--- begin ---
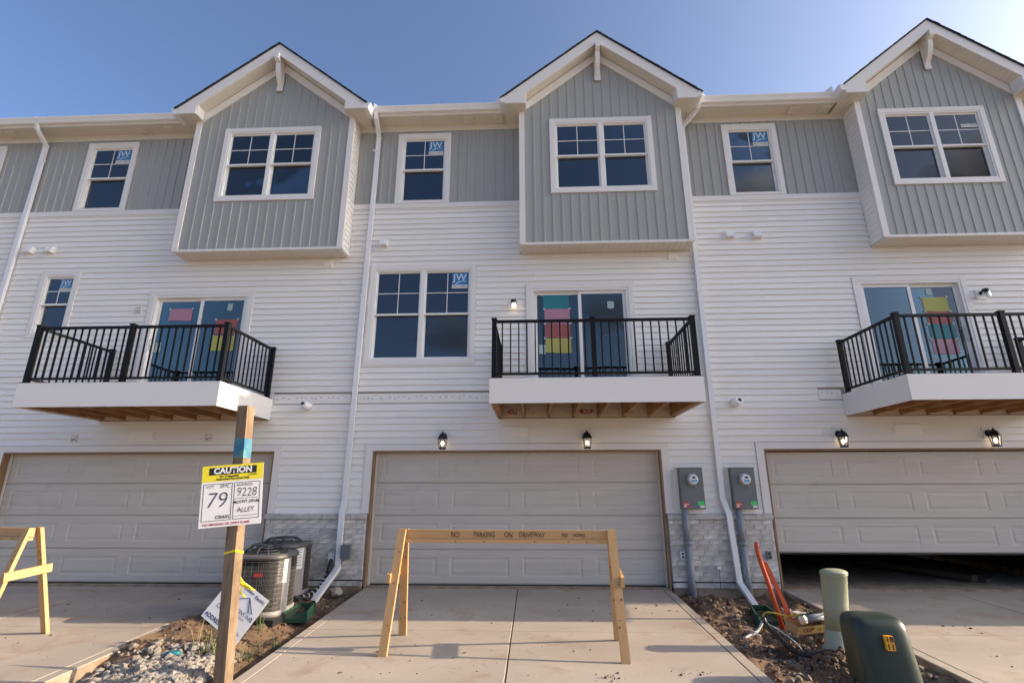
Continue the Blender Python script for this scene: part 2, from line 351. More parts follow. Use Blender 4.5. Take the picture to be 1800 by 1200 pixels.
def window(parent, x0, x1, z0, z1, yp, style='twin', cas=.092, sticker=None, lite=True, bottom_cas=True):
    d = .03; mb = MB()
    zi0 = z0+(cas if bottom_cas else .03)
    mb.box(x0, x0+cas, yp-d, yp-.001, z0, z1); mb.box(x1-cas, x1, yp-d, yp-.001, z0, z1)
    mb.box(x0+cas, x1-cas, yp-d+.001, yp-.001, z1-cas, z1-.001); mb.box(x0+cas, x1-cas, yp-d+.001, yp-.001, z0+.001, zi0)
    w = mb.build('window', 'trim', parent)
    a, b, zt = x0+cas, x1-cas, z1-cas; f = .032
    mb = MB(); mb.box(a, a+f, yp-.018, yp+.09, zi0, zt); mb.box(b-f, b, yp-.018, yp+.09, zi0, zt); mb.box(a+f, b-f, yp-.018, yp+.09, zt-f, zt); mb.box(a+f, b-f, yp-.018, yp+.09, zi0, zi0+f)
    cols = [(a+f, b-f)]
    if style == 'twin':
        c = (a+b)/2; mb.box(c-.04, c+.04, yp-.020, yp+.09, zi0+f, zt-f); cols = [(a+f, c-.04), (c+.04, b-f)]
    mb.build('frame', 'frame_white', w)
    zm = (zi0+zt)/2 - .01
    for ci, (p, q) in enumerate(cols):
        for nm, (u0, u1, ys) in (('upper_sash', (zm-.012, zt-f, yp+.018)), ('lower_sash', (zi0+f, zm+.022, yp+.05))):
            s = .03; mb = MB()
            mb.box(p, p+s, ys, ys+.028, u0, u1); mb.box(q-s, q, ys, ys+.028, u0, u1); mb.box(p+s, q-s, ys, ys+.028, u1-s, u1); mb.box(p+s, q-s, ys, ys+.028, u0, u0+s+.004)
            if nm == 'upper_sash': mb.box(p, q, ys-.022, ys, u0-.004, u0+.03)
            mb.build(nm, 'frame_white', w)
            box('pane', 'glass', w, p+s, q-s, ys+.011, ys+.017, u0+s, u1-s)
            if nm == 'upper_sash' and lite:
                cx = (p+q)/2; cz = (u0+u1)/2
                box('muntin', 'frame_white', w, cx-.007, cx+.007, ys+.005, ys+.0095, u0+s, u1-s)
                box('muntin', 'frame_white', w, p+s, q-s, ys+.0045, ys+.010, cz-.007, cz+.007)
    if sticker:
        p, q = cols[-1]; kind = sticker
        sw = min(.30, (q-p)*.42); sx1 = q-.045; sx0 = sx1-sw; zt2 = zt-f-.045; y = yp+.018+.0025
        if kind != 'strip':
            st = box('sticker', 'sticker_blue', w, sx0, sx1, y, y+.0015, zt2-sw*.78, zt2)
            cx = (sx0+sx1)/2
            text('JW', sw*.66, 'white_sticker', w, (cx, y, zt2-sw*.30), (1, 0, 0), (0, 0, 1), 'sticker_print', bold=.0)
            mb = MB()
            for t in range(10):
                u = t/10; u2 = (t+1)/10
                P_ = lambda u, o: (sx0+sw*(.25+.68*u), y-.002, zt2-sw*(.70-.16*math.sin(u*2.2)) + o)
                mb.quad(P_(u, -.012*(1-u)-.002), P_(u2, -.012*(1-u2)-.002), P_(u2, .004), P_(u, .004))
            mb.build('sticker_print', 'white_sticker', w)
        zs = zt2-sw*.79 if kind != 'strip' else zt2-.2
        box('sticker', 'white_sticker', w, sx0, sx1, y, y+.0015, zs-sw*.24, zs)
        text('JELD-WEN', sw*.19, 'ink', w, ((sx0+sx1)/2, y, zs-sw*.12), (1, 0, 0), (0, 0, 1), 'sticker_print')
    return w, (a, b, zi0, zt)

def slider(parent, x0, x1, z0, z1, papers, handle_left=True, label=True):
    cas = .10; yp = 0.0; mb = MB(); d = .03
    mb.box(x0, x0+cas, yp-d, -.001, z0, z1); mb.box(x1-cas, x1, yp-d, -.001, z0, z1); mb.box(x0+cas, x1-cas, yp-d+.001, -.001, z1-cas, z1-.001)
    w = mb.build('sliding_door', 'trim', parent); a, b, zt = x0+cas, x1-cas, z1-cas; f = .045; c = (a+b)/2
    mb = MB(); mb.box(a, a+f, -.02, .12, z0, zt); mb.box(b-f, b, -.02, .12, z0, zt); mb.box(a+f, b-f, -.02, .12, zt-f, zt); mb.box(a+f, b-f, -.02, .12, z0, z0+.04); mb.build('frame', 'frame_white', w)
    for (p, q, ys) in ((a+f, c+.03, .055 if handle_left else .02), (c-.03, b-f, .02 if handle_left else .055)):
        s = .06; mb = MB(); u0, u1 = z0+.04, zt-f
        mb.box(p, p+s, ys, ys+.03, u0, u1); mb.box(q-s, q, ys, ys+.03, u0, u1); mb.box(p+s, q-s, ys, ys+.03, u1-s, u1); mb.box(p+s, q-s, ys, ys+.03, u0, u0+s+.03); mb.build('door_leaf', 'frame_white', w)
        box('pane', 'door_glass', w, p+s, q-s, ys+.012, ys+.018, u0+s+.03, u1-s)
    hx = a+f+.03 if handle_left else b-f-.03; hy = .055
    MB().tube([(hx, hy, 4.02), (hx+.0, hy-.05, 4.06), (hx, hy-.055, 4.15), (hx, hy-.05, 4.24), (hx, hy, 4.28)], .012, 8).build('handle', 'frame_white', w)
    for (m, p, q, u0, u1) in papers:
        mb = MB(); n = 6; yb_ = (.055 if handle_left == ((p+q)/2 < c) else .02)+.006
        pts = [(p+(q-p)*t/n, yb_+.002*math.sin(t*2+u0*9), u0+.008*math.sin(t+p)) for t in range(n+1)] + [(q-(q-p)*t/n, yb_+.002*math.cos(t), u1) for t in range(n+1)]
        mb.prism(pts, (0, .0012, 0)); mb.build('taped_paper', m, w)
        for tx in (p, q):
            if q-p > .2: box('tape_corner', 'paper_mint', w, tx-.025, tx+.02, yb_-.004, yb_-.003, u1-.02, u1+.02)
    return w

def garage_door(parent, cx, raise_=0.0, nsec=4):
    W = 2.48; hs = 2.15/4
    root = box('garage_door', 'door_almond', parent, cx-W, cx+W, .165, .172, .02+raise_, raise_+hs*nsec-.02)
    for r_ in range(nsec):
        z0 = raise_ + r_*hs + (.012 if r_ == 0 else .002); z1 = raise_+(r_+1)*hs-.002; mb = MB(); yf = .12
        xs = [cx-W]; pw = 0.99
        cxs = [cx + (i-1.5)*1.205 for i in range(4)]
        for c in cxs: xs += [c-pw/2, c+pw/2]
        xs += [cx+W]; pz0, pz1 = z0+.115, z1-.115
        def q(x0, x1, a, b): mb.quad((x0, yf, a), (x1, yf, a), (x1, yf, b), (x0, yf, b))
        q(xs[0], xs[-1], z0+.02, pz0); q(xs[0], xs[-1], pz1, z1-.012)
        for i in range(0, len(xs), 2): q(xs[i], xs[i+1], pz0, pz1)
        # rolled edges
        mb.quad((xs[0], yf+.012, z0), (xs[-1], yf+.012, z0), (xs[-1], yf, z0+.02), (xs[0], yf, z0+.02))
        mb.quad((xs[0], yf, z1-.012), (xs[-1], yf, z1-.012), (xs[-1], yf+.012, z1), (xs[0], yf+.012, z1))
        mb.quad((xs[0], yf+.012, z1), (xs[-1], yf+.012, z1), (xs[-1], yf+.04, z1), (xs[0], yf+.04, z1))
        mb.quad((xs[-1], yf+.012, z0), (xs[0], yf+.012, z0), (xs[0], yf+.04, z0), (xs[-1], yf+.04, z0))
        for c in cxs:
            rings = []
            for d, y in ((0, yf), (.016, yf+.006), (.045, yf+.006), (.062, yf+.001)):
                rings.append([(c-pw/2+d, y, pz0+d), (c+pw/2-d, y, pz0+d), (c+pw/2-d, y, pz1-d), (c-pw/2+d, y, pz1-d)])
            i0 = len(mb.v)
            for rr in rings: mb.v += [Vector(t) for t in rr]
            for k in range(3):
                for t in range(4): mb.face((i0+k*4+t, i0+k*4+(t+1) % 4, i0+k*4+4+(t+1) % 4, i0+k*4+4+t))
            mb.face((i0+12, i0+13, i0+14, i0+15))
        mb.build('door_section', 'door_almond', root)
    box('bottom_seal', 'rubber', root, cx-W, cx+W, .118, .165, raise_-.012, raise_+.010)
    return root

def balcony(parent, x0, x1, detail=True, prints=False):
    y0 = -BALD; z0, z1 = 2.70, DECK; mb = MB(); t = .022
    mb.box(x0, x1, y0, y0+t, z0, z1); mb.box(x0, x0+t, y0+t+.0005, -.02, z0, z1-.001); mb.box(x1-t, x1, y0+t+.0005, -.02, z0, z1-.001)
    bal = mb.build('balcony', 'trim', parent)
    box('deck', 'joist', bal, x0+t+.001, x1-t-.001, y0+t+.001, -.02, z1-.03, z1-.003)
    n = 7; js = .04
    for i in range(n+1):
        for dx in ((0,) if 0 < i < n else (0, .045 if i == 0 else -.045)):
            x = x0+t+.004 + (x1-x0-2*t-.008-js)*i/n + dx
            box('joist', 'joist', bal, x, x+js, y0+t+.002, -.03, z0+.02, z1-.032)
            for bx_ in ((x0+t+.004,),): pass
    box('rim_joist', 'joist', bal, x0+t+.09, x1-t-.09, y0+t+.003, y0+t+.04, z0+.018, z1-.034)
    for i in range(n):
        a = x0+t+.05+(x1-x0-2*t-.05)*i/n; b = x0+t+(x1-x0-2*t-.05)*(i+1)/n
        box('house_wrap', 'wrap', bal, a, b, -.03+.004, -.022, z0-.0, z1-.04)
        if prints and i in (0, 3):
            text('\u25C4DUP' if i == 3 else '<DU', .11, 'red_print', bal, ((a+b)/2, -.026, z0+.10), (1, 0, 0), (0, 0, 1), 'wrap_print', bold=.004, sx=.8)
        if prints and i in (1, 4): box('wrap_print', 'red_print', bal, (a+b)/2-.06, (a+b)/2-.045, -.0275, -.0262, z0+.07, z0+.10)
    box('ledger_flashing', 'joist', bal, x0+.03, x1-.03, -.034, -.0215, z0-.012, z0-.0005)
    # railing
    def post(x, y):
        mb = MB(); mb.box(x-.034, x+.034, y-.034, y+.034, z1, z1+.93); mb.box(x-.042, x+.042, y-.042, y+.042, z1+.925, z1+.945); mb.box(x-.06, x+.06, y-.06, y+.06, z1-.002, z1+.012); mb.build('rail_post', 'black_metal', bal)
    xa, xb, ya, yw = x0+.06, x1-.06, y0+.065, -.11; xm = (xa+xb)/2
    for p in ((xa, ya), (xm, ya), (xb, ya), (xa, yw), (xb, yw)): post(*p)
    def run(a, b):
        a, b = Vector(a), Vector(b); L = (b-a).length; d = (b-a)/L
        MB().bar(a+d*.036+Vector((0, 0, z1+.895)), b-d*.036+Vector((0, 0, z1+.895)), .045, .038).build('top_rail', 'black_metal', bal)
        MB().bar(a+d*.036+Vector((0, 0, z1+.075)), b-d*.036+Vector((0, 0, z1+.075)), .035, .032).build('bottom_rail', 'black_metal', bal)
        n = int(L/.117); me = None
        for i in range(1, n):
            p = a + d*(L*i/n)
            box('baluster', 'black_metal', bal, p.x-.0095, p.x+.0095, p.y-.0095, p.y+.0095, z1+.092, z1+.876)
    run((xa, ya, 0), (xm, ya, 0)); run((xm, ya, 0), (xb, ya, 0)); run((xa, ya, 0), (xa, yw, 0)); run((xb, ya, 0), (xb, yw, 0))
    return bal

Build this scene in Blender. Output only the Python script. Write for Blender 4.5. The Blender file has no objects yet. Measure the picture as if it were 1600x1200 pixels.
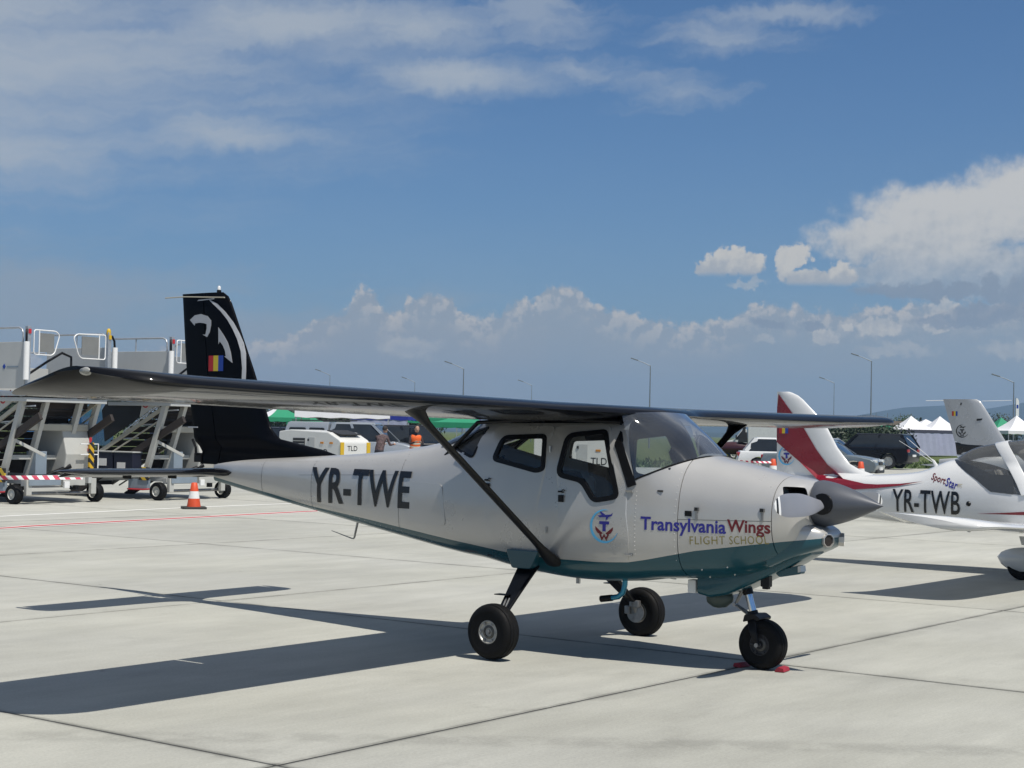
import bpy, bmesh, math, random
from mathutils import Vector, Matrix, Euler
from mathutils.geometry import delaunay_2d_cdt

random.seed(7)
R = math.radians
scene = bpy.context.scene
col = scene.collection

# ------------------------------------------------------------------ camera
FPX = 2531.24          # focal length in pixels of a 1600 px wide frame
PITCH, ROLL, CAMH = 0.02963, 0.0202, 1.73
cd = bpy.data.cameras.new('camera'); cam = bpy.data.objects.new('camera', cd); col.objects.link(cam)
cd.sensor_width = 36.0; cd.lens = FPX/1600*36.0; cd.clip_start = 0.05; cd.clip_end = 30000
cam.matrix_world = Matrix.Translation((0, 0, CAMH)) @ Matrix.Rotation(math.pi/2+PITCH, 4, 'X') @ Matrix.Rotation(ROLL, 4, 'Z')
scene.camera = cam

# ------------------------------------------------------------------ sun
KX, KY = -0.355, 0.4086                      # shadow offset per metre of height
sundir = Vector((-KX, -KY, 1)).normalized()  # towards the sun
SUN_EL = math.asin(sundir.z); SUN_AZ = math.atan2(sundir.x, sundir.y)
sl = bpy.data.lights.new('sun', 'SUN'); sl.energy = 4.3; sl.angle = R(0.53); sl.color = (1.0, 0.95, 0.865)
so = bpy.data.objects.new('sun', sl); col.objects.link(so)
so.rotation_euler = (-sundir).to_track_quat('-Z', 'Y').to_euler(); so.location = (0, 0, 50)

# ------------------------------------------------------------------ exposure
vs = scene.view_settings
vs.view_transform = 'Standard'; vs.look = 'None'; vs.gamma = 1.0; vs.exposure = 0.18; vs.use_curve_mapping = False
scene.render.engine = 'CYCLES'
scene.cycles.max_bounces = 6; scene.cycles.diffuse_bounces = 3; scene.cycles.glossy_bounces = 4; scene.cycles.transparent_max_bounces = 24
scene.cycles.volume_bounces = 0
scene.cycles.caustics_reflective = False; scene.cycles.caustics_refractive = False
scene.cycles.use_denoising = True

# ------------------------------------------------------------------ world: sky and clouds
def px_dir(x, y):
    u, v = x-800, y-600
    c, s = math.cos(ROLL), math.sin(ROLL); u, v = c*u+s*v, -s*u+c*v
    X, zz = u/FPX, -v/FPX
    return Vector((X, math.cos(PITCH)-zz*math.sin(PITCH), math.sin(PITCH)+zz*math.cos(PITCH))).normalized()
def azel(x, y):
    d = px_dir(x, y)
    return math.degrees(math.atan2(d.x, d.y)), math.degrees(math.asin(d.z))
DPP = math.degrees(1/FPX)

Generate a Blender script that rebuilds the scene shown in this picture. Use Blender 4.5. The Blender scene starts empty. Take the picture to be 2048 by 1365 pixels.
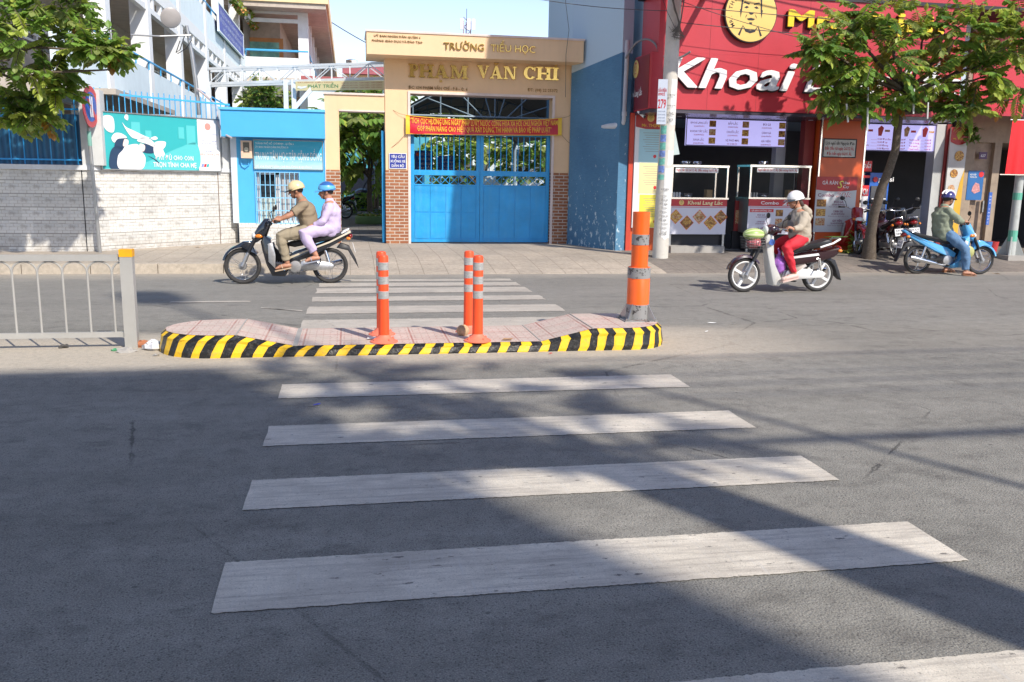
import bpy, math, random
import numpy as np
from mathutils import Vector, Matrix
rad = math.radians
SC = bpy.context.scene
COL = SC.collection
# ------------------------------------------------------------------ camera, sky, sun, exposure
F_PX, YAW, PITCH, ROLL, EYE = 1756.7, .183812, .184568, .016154, 1.6
fw = Vector((math.sin(YAW)*math.cos(PITCH), math.cos(YAW)*math.cos(PITCH), -math.sin(PITCH)))
r0 = Vector((math.cos(YAW), -math.sin(YAW), 0)); u0 = r0.cross(fw)
cr = r0*math.cos(ROLL) + u0*math.sin(ROLL); cu = -r0*math.sin(ROLL) + u0*math.cos(ROLL)
cam = bpy.data.objects.new('camera', bpy.data.cameras.new('camera')); COL.objects.link(cam)
cam.matrix_world = Matrix(((cr.x, cu.x, -fw.x, 0), (cr.y, cu.y, -fw.y, 0), (cr.z, cu.z, -fw.z, EYE), (0, 0, 0, 1)))
cam.data.sensor_width = 36; cam.data.lens = F_PX/2048*36; cam.data.clip_end = 6000; cam.data.clip_start = .05
SC.camera = cam
SUN_AZ, SUN_EL = rad(28.5), rad(42)
sd = Vector((math.sin(SUN_AZ)*math.cos(SUN_EL), -math.cos(SUN_AZ)*math.cos(SUN_EL), math.sin(SUN_EL)))
W = bpy.data.worlds.new('World'); SC.world = W; W.use_nodes = True
wt = W.node_tree; sky = wt.nodes.new('ShaderNodeTexSky'); sky.sky_type = 'NISHITA'; sky.sun_disc = False
sky.sun_elevation = SUN_EL; sky.sun_rotation = math.pi - SUN_AZ; sky.air_density = .8; sky.dust_density = .15; sky.ozone_density = 4.
bg = wt.nodes['Background']; bg.inputs['Strength'].default_value = .15
tn = wt.nodes.new('ShaderNodeMix'); tn.data_type = 'RGBA'; tn.blend_type = 'MULTIPLY'; tn.inputs[0].default_value = 1; tn.inputs[7].default_value = (1.14, .895, .78, 1)
wt.links.new(sky.outputs[0], tn.inputs[6]); wt.links.new(tn.outputs[2], bg.inputs[0])
sl = bpy.data.lights.new('sun', 'SUN'); sl.energy = 2.65; sl.angle = rad(.9); sl.color = (1, .93, .83)
so = bpy.data.objects.new('sun', sl); COL.objects.link(so); so.rotation_euler = sd.to_track_quat('Z', 'Y').to_euler(); so.location = (0, -10, 30)
vs = SC.view_settings; vs.view_transform = 'Standard'; vs.look = 'None'; vs.gamma = 1; vs.exposure = 1.03; vs.use_curve_mapping = False
SC.cycles.max_bounces = 6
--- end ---
Print everything from the line with "Build this scene" down to the line with "col = scene.collection" in the entries above, both lines included and nothing more, without the pictures.

Build this scene in Blender. Output only the Python script. Write for Blender 4.5. The Blender file has no objects yet. Measure the picture as if it were 1600x1200 pixels.
import bpy, bmesh, math, random
from mathutils import Vector, Matrix, Euler
from mathutils.geometry import delaunay_2d_cdt

random.seed(7)
R = math.radians
scene = bpy.context.scene
col = scene.collection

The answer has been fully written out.